Max took a sequence of photographs of an explosion spaced at equal time intervals. From the photographs he was able to estimate the height and vertical velocity of some debris from the explosion, as shown in the table. (Negative velocities indicate that the debris is falling back to earth.)
Velocity (meters/second)
\(67\)
\(47\)
\(27\)
\(8\)
\(-12\)
\(-31\)
Height (meters)
\(8\)
\(122\)
\(196\)
\(232\)
\(228\)
\(185\)
Enter the data into your calculator and create a scatterplot. Fit a quadratic regression equation to the data, and graph the equation on the scatterplot.
Use your regression equation to find the vertex of the parabola. What do the coordinates represent, in terms of the problem?
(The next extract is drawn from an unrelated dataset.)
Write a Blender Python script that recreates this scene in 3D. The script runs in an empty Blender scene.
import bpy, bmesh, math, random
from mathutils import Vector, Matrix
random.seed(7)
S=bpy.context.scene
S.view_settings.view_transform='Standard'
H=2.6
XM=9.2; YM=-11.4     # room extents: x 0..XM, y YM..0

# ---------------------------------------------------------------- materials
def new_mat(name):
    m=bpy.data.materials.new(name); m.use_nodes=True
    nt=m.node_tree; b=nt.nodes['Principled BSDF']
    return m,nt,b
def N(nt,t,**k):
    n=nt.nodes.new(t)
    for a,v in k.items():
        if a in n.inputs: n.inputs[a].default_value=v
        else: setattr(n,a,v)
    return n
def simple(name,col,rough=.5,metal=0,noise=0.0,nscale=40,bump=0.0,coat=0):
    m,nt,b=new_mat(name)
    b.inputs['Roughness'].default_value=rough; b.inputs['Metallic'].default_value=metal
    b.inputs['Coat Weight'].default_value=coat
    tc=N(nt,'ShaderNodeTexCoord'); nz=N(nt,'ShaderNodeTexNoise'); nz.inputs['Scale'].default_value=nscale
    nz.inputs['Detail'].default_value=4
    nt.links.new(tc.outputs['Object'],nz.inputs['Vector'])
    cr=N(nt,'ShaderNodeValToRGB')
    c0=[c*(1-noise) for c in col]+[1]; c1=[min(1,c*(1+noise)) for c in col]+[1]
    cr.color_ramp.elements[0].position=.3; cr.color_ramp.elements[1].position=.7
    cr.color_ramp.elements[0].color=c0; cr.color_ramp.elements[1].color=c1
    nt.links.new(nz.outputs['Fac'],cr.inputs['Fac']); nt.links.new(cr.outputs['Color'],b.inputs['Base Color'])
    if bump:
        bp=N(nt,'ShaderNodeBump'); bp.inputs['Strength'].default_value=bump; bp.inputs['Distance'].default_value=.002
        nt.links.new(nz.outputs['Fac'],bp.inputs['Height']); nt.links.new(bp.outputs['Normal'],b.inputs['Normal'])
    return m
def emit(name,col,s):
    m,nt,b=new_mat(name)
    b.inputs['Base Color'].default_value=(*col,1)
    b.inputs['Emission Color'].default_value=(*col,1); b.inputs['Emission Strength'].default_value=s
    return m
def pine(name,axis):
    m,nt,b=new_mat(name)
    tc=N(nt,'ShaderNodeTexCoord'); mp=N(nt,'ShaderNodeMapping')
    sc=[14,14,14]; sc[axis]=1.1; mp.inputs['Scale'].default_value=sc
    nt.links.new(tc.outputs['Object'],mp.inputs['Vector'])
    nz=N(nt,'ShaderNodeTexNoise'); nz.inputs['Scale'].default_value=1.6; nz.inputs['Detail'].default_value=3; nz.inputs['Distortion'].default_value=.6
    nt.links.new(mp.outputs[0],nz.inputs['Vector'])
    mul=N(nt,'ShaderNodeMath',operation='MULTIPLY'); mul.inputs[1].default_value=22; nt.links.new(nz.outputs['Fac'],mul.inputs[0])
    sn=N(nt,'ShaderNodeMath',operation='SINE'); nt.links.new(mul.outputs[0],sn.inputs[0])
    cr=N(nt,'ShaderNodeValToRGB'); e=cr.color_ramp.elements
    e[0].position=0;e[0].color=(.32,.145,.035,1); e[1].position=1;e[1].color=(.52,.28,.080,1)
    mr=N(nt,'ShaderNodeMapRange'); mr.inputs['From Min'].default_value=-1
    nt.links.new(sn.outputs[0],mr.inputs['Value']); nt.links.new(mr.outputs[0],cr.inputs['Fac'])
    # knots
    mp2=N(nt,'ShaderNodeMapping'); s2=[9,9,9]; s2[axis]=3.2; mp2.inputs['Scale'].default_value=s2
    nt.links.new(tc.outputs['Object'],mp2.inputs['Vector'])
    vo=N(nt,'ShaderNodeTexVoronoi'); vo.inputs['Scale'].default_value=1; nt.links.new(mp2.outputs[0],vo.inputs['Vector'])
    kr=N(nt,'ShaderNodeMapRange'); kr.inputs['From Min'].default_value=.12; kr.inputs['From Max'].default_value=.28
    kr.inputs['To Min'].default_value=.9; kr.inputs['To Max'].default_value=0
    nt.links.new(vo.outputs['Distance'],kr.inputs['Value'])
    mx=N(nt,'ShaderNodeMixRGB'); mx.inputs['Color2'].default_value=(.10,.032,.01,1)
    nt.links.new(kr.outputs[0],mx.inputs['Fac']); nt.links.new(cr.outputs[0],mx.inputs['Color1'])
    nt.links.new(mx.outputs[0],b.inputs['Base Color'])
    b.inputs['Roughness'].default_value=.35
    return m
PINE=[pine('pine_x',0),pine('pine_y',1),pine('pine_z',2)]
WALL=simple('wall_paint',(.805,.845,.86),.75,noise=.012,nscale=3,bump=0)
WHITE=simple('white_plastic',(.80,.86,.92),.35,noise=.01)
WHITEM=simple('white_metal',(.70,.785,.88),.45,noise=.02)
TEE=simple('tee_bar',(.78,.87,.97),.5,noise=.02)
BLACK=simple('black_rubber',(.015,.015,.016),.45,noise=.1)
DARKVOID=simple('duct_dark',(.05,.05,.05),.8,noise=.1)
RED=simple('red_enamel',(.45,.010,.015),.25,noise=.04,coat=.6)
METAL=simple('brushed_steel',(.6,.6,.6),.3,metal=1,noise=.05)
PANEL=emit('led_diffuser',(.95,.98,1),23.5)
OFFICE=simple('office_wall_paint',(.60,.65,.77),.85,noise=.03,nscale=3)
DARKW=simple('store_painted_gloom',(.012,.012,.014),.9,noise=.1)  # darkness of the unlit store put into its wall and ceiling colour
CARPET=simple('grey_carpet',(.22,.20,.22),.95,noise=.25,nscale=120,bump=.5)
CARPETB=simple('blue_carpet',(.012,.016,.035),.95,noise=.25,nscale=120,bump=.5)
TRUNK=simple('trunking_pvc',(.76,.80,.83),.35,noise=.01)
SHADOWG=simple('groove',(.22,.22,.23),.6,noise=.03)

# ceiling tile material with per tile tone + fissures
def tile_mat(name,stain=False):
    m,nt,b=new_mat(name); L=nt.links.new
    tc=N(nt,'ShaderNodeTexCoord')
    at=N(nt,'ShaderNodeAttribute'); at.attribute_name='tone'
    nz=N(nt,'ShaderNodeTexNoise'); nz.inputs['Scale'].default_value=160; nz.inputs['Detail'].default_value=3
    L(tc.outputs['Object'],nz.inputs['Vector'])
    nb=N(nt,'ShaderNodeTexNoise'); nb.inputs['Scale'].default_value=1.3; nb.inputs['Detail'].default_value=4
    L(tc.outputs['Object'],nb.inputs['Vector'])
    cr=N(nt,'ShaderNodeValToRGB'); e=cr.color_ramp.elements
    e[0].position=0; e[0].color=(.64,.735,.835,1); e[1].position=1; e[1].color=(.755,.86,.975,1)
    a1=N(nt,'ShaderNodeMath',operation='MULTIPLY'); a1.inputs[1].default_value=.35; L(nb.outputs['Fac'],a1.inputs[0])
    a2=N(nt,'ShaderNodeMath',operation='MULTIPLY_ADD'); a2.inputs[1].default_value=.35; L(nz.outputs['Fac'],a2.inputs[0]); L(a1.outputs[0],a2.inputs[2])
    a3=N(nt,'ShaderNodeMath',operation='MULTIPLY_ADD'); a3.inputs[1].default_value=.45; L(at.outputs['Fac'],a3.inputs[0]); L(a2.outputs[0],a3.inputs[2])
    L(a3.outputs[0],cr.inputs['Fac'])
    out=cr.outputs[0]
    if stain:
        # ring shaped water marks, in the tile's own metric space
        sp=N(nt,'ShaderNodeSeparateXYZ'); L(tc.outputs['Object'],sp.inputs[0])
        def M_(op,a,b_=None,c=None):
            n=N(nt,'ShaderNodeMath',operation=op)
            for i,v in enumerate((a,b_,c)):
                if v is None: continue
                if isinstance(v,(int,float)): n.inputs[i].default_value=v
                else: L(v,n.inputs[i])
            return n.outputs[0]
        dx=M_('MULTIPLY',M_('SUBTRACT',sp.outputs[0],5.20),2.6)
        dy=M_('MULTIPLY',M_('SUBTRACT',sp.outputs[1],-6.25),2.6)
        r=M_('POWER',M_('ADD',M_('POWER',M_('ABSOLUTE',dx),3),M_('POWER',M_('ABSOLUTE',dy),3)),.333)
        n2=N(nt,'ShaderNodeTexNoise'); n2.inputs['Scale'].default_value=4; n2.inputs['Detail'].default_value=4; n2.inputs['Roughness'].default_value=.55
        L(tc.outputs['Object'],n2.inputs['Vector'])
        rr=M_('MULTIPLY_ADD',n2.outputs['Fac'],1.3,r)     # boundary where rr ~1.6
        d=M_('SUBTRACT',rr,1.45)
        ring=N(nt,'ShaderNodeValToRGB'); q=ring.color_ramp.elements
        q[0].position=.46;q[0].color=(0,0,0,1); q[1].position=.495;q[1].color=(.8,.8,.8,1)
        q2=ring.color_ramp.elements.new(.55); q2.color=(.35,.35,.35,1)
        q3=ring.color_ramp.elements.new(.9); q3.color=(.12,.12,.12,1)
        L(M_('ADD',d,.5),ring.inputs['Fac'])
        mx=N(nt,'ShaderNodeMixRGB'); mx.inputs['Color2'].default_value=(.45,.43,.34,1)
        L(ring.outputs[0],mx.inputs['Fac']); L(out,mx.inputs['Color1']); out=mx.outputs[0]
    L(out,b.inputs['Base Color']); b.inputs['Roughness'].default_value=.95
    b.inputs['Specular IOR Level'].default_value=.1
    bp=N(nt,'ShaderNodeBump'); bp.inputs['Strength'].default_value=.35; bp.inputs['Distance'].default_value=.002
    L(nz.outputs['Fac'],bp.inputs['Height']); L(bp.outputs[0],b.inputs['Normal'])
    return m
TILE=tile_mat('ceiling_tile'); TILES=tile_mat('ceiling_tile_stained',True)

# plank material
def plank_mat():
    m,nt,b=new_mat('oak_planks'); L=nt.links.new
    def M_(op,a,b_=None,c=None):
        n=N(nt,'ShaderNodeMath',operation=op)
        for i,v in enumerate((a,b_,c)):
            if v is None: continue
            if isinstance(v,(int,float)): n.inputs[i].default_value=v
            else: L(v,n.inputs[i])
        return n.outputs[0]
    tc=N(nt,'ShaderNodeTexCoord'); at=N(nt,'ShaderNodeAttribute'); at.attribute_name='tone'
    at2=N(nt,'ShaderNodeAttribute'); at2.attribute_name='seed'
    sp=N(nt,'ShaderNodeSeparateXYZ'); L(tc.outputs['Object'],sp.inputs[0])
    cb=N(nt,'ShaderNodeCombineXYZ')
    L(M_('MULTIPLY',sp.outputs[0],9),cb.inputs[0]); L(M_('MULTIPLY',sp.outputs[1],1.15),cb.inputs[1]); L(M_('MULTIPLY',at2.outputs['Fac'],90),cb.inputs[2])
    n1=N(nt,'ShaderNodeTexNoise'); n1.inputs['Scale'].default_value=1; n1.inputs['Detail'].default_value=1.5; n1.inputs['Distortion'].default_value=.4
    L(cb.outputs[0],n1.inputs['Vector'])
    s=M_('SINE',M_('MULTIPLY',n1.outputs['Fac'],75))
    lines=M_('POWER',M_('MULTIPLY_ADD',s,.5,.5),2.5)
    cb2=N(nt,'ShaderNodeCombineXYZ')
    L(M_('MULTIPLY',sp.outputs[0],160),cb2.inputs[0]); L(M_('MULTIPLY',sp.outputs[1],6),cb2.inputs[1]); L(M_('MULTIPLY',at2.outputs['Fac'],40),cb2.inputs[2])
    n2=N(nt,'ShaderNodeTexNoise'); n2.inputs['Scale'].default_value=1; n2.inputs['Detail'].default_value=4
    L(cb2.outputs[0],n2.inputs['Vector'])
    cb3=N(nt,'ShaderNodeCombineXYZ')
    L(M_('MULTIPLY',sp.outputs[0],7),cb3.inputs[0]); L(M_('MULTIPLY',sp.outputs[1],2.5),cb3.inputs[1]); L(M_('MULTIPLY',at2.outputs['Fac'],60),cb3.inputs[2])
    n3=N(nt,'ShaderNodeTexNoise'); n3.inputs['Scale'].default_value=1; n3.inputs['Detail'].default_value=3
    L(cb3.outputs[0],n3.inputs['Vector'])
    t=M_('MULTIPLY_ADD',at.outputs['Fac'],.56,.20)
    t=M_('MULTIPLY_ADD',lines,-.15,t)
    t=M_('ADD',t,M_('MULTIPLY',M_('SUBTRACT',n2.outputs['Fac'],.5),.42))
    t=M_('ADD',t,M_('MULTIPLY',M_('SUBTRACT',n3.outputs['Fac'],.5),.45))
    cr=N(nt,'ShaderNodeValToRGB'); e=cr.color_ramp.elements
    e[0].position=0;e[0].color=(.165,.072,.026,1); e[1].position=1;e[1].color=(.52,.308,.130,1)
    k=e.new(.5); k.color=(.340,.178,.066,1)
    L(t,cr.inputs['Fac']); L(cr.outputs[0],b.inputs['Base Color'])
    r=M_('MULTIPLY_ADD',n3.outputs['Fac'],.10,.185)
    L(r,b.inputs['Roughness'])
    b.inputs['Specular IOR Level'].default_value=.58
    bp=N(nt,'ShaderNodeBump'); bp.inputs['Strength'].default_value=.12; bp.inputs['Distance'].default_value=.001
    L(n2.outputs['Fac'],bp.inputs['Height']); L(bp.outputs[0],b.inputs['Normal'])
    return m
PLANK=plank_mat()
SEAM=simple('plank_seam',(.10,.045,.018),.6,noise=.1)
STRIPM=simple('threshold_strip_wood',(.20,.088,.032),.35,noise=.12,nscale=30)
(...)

What should the velocity of the debris be at its maximum height?
Answer.
\(\displaystyle y=-0.05x^2-0.003x+234.2\)
\((-0.03, 234.2)~\) The velocity of the debris at its maximum height of 234.2 feet. The velocity there is actually zero.
Exercise Group.
For Problems 27–32, solve the inequality algebraically, and give your answers in interval notation. Verify your solutions by graphing.
27.
\((x-3)(x+2) \gt 0\)
Answer.
\((-\infty,-2) \cup (3,\infty)\)
28.
\(y^2-y-12 \le 0\)
Answer.
\([-3,4]\)
29.
\(2y^2-y \le 3\)
Answer.
\([-1,\dfrac{3}{2}]\)
30.
\(3z^2-5z \gt 2\)
Answer.
\((-\infty,-\dfrac{1}{3}) \cup (2,\infty)\)
31.
\(s^2 \le 4\)
Answer.
\([-2,2]\)
32.
\(4t^2 \gt 12\)
Answer.
\((-\infty,-\sqrt{3}) \cup (\sqrt{3},\infty)\)
33.
The Sub Station sells \(~220-\dfrac{1}{4}p~\) submarine sandwiches at lunchtime if it sells them at \(p\) cents each.
Write a formula for the Sub Station’s daily revenue in terms of \(p\text{.}\)
What range of prices can the Sub Station charge if it wants to keep its daily revenue from subs over $480?
Answer.
\(\displaystyle R=p(220-\dfrac{1}{4}p)\)
\(\displaystyle 400 \lt p \lt 480\)
34.
When it charges \(p\) dollars for an electric screwdriver, Handy Hardware will sell \(~30-\dfrac{1}{2}p~\) screwdrivers per month.
Write a formula in terms of \(p\) for Handy Hardware’s monthly revenue from screwdrivers.
How much should Handy charge per screwdriver if it wants the monthly revenue from the screwdrivers to be over $400?